Pendant que Quentin Tarantino concoctait Once Upon a Time… in Hollywood, le héros des cols bleus et blancs de l’Amérique progressiste se penchait lui aussi sur la Californie mythique et ses régions voisines : Western Stars est le 19e album de Bruce Springsteen, 69 ans. En voici les 13 récits chansonniers, interprétés de concert avec une cinquantaine de musiciens et choristes.

On y visualise le jaune, l’ocre, le doré, la poussière, les cactus, les montagnes de roc, les canyons, le sable des déserts américains, les ciels étoilés, les haltes routières et leurs 18-roues, les autoroutes empruntées en auto-stop, les voies ferrées, le Sleepy Joe’s Café, le Moonlight Motel. États d’âme et réflexions des humains habitent ces paysages du Sud-Ouest états-unien. Ces superbes miniatures de Bruce Springsteen racontent des trajectoires humaines plus aigres que douces, mises en scène sur un demi-siècle de promesses non tenues.

Il était aisé de prévoir que le Boss aborderait de front l’époque post-factuelle, éditorialiserait en rimes sur le retour en force du populisme, dénoncerait la tragicomédie trumpienne. Ce n’est pas exactement le cas. Nous n’avons pas ici le complément spectral de The Ghost of Tom Joad, la posture critique n’est pas ici comparable à celle des Tennessee Williams, Woody Guthrie ou Pete Seeger.

Springsteen a néanmoins choisi de mettre en scène des humains dans leur mythe défraîchi, un siècle et demi après la conquête de l’Ouest. Sincères, perplexes, nostalgiques, désabusés, déchus, attachants, lucides, ces honnêtes gens peuvent se trouver au bout de leur route, certains sont aux prises avec l’alcoolisme, le jeu ou autres obsessions.

Des acteurs s’y escriment avec leurs lointaines réminiscences et peinent à composer avec leur déclin imminent. Des cœurs brisés s’engagent sur les routes intérieures pour y refaire leur vie. Des travailleurs font halte au bar de la région afin d’y adoucir leurs mœurs et siroter les petits bonheurs de l’existence…
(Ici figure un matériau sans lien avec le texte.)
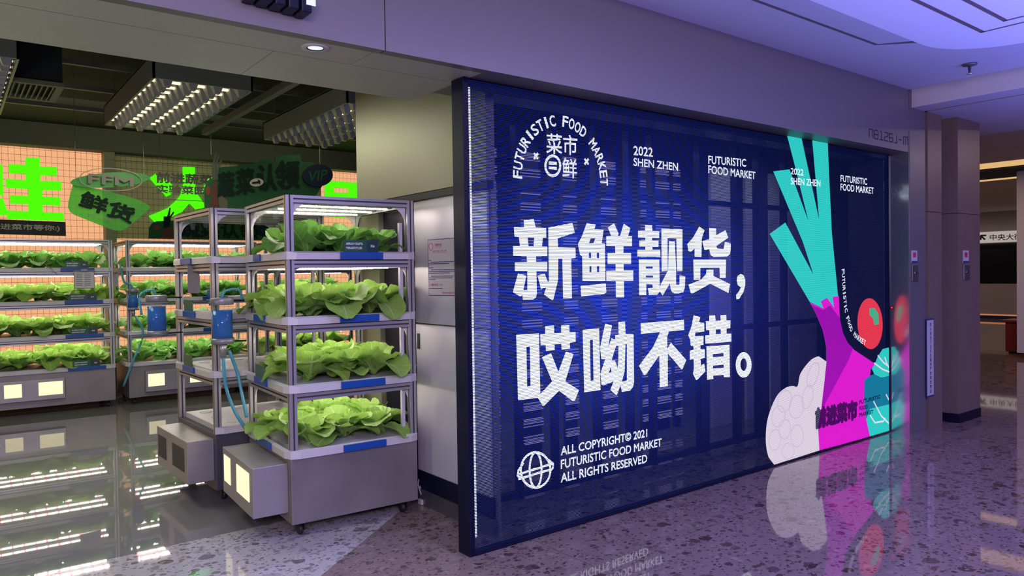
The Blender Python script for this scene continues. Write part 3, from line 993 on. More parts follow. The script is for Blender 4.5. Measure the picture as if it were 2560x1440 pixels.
glyphs(*v4, [circ(850, 372, 91, 184, 36, -0.04)], 0.003).build('tomato_motif', M['led_red'], scr)
glyphs(*v4, [[(845, 262), (882, 258), (910, 300), (914, 375), (880, 380), (872, 335), (845, 310)]], 0.005).build('tomato_calyx_motif', M['led_green'], scr)
glyphs(*v4, [[(1000, 540), (1000, 1142), (850, 1185), (820, 1050), (805, 900), (810, 780), (850, 745), (880, 735), (1000, 745)]], 0.004).build('cabbage_motif', M['led_blueteal'], scr)
glyphs(*v4, [[(1000, 540), (940, 555), (905, 610), (885, 660), (862, 695), (880, 735), (930, 760), (1000, 745)], [(1000, 950), (1000, 1142), (850, 1185), (822, 1060), (850, 985)]], 0.005).build('cabbage_leaf_motif', M['led_teal'], scr)
mb = MB()
for pl in ([(905, 600), (945, 650), (985, 680)], [(955, 610), (968, 650), (985, 690)], [(880, 655), (940, 700), (990, 720)], [(875, 930), (930, 1035), (985, 1090)], [(850, 1030), (885, 1085), (945, 1075), (960, 1050)], [(965, 880), (985, 920)]):
    stroke(mb, [S(1880 + u / 2.88, 680 + w / 2.88, 0.0075) for u, w in pl], 0.016)
mb.build('cabbage_vein_motif', M['led_garlic'], scr)


# small lettering
def scr_text(name, rows, mat, bold=0.03, dy=0.009):
    mb = MB()
    for body, l, t, b, r, rb in rows:
        put_text(mb, body, S(l, b, dy), S(r, rb, dy), S(l, t, dy), bold)
    return mb.build(name, M[mat], scr)


scr_text('date_lettering', [('2022', 1584, 364.7, 387.2, 1631.7, 392), ('SHEN ZHEN', 1584, 394.5, 414, 1694.7, 426.5)], 'led_text')
scr_text('market_lettering', [('FUTURISTIC', 1771, 389, 409, 1865, 417), ('FOOD MARKET', 1771, 413.5, 433, 1888.5, 448)], 'led_text')
scr_text('date_lettering', [('2022', 1977, 419.8, 435.4, 2008.5, 439), ('SHEN ZHEN', 1977, 444, 460.8, 2050.8, 466)], 'led_text')
scr_text('market_lettering', [('FUTURISTIC', 2101.5, 437.8, 453.8, 2167.5, 462), ('FOOD MARKET', 2101.5, 458.7, 475.4, 2183.9, 485)], 'led_text')
scr_text('copyright_lettering', [('ALL COPYRIGHT© 2021', 1402.4, 1116, 1138.5, 1617.7, 1092), ('FUTURISTIC FOOD MARKET', 1402.4, 1150, 1172, 1654, 1115), ('ALL RIGHTS RESERVED', 1402.4, 1184, 1206, 1617.7, 1156)], 'led_text')
scr_text('emblem_lettering', [('菜', 1366, 333, 383, 1405, 385.5), ('市', 1408, 337, 386, 1443, 388), ('鲜', 1406, 394, 443, 1442, 446)], 'led_text', 0.015)
mb = MB()
stroke(mb, [S(1382 + x, 414.5 + y, 0.009) for x, y in ellipse(0, 0, 18.5, 25)], 0.016, True)
for dyp in (-7, 5):
    stroke(mb, [S(1372, 414.5 + dyp, 0.009), S(1392, 415.8 + dyp, 0.009)], 0.018)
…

IMAGE FOURNIE PAR COLUMBIA/SONY MUSIQUE

Western Stars, de Bruce Springsteen

Les choix stylistiques seront peut-être jugés ringards par ceux n’ayant pas pigé grand-chose aux meilleures bandes originales de westerns. Il est également facile de prédire que cette approche atypique côté Springsteen sera jugée nostalgique et grandiloquente par ceux qui n’ont pas apprécié les célèbres compositeurs, arrangeurs pop ou songwriters des fastes années 60, établis à Los Angeles ou à Nashville.

Somptuosité des cordes, opulence des bois et cuivres, ponctuations de guitares, de la pedal steel ou du banjo, chœurs célestes, mixages aériens, riches harmonies consonantes, mélodies féériques, haute teneur en américanité. Ce mélange des genres est pressé délicatement, le fluide nappe un country-folk plus pop que rock, parfois saupoudré de piments tex-mex. On conclut à une fusion inédite chez Bruce Springsteen, distincte de sa généreuse discographie, mais à la hauteur de son personnage monumental.

★★★★ Western Stars. Bruce Springsteen. Columbia/Sony Musique.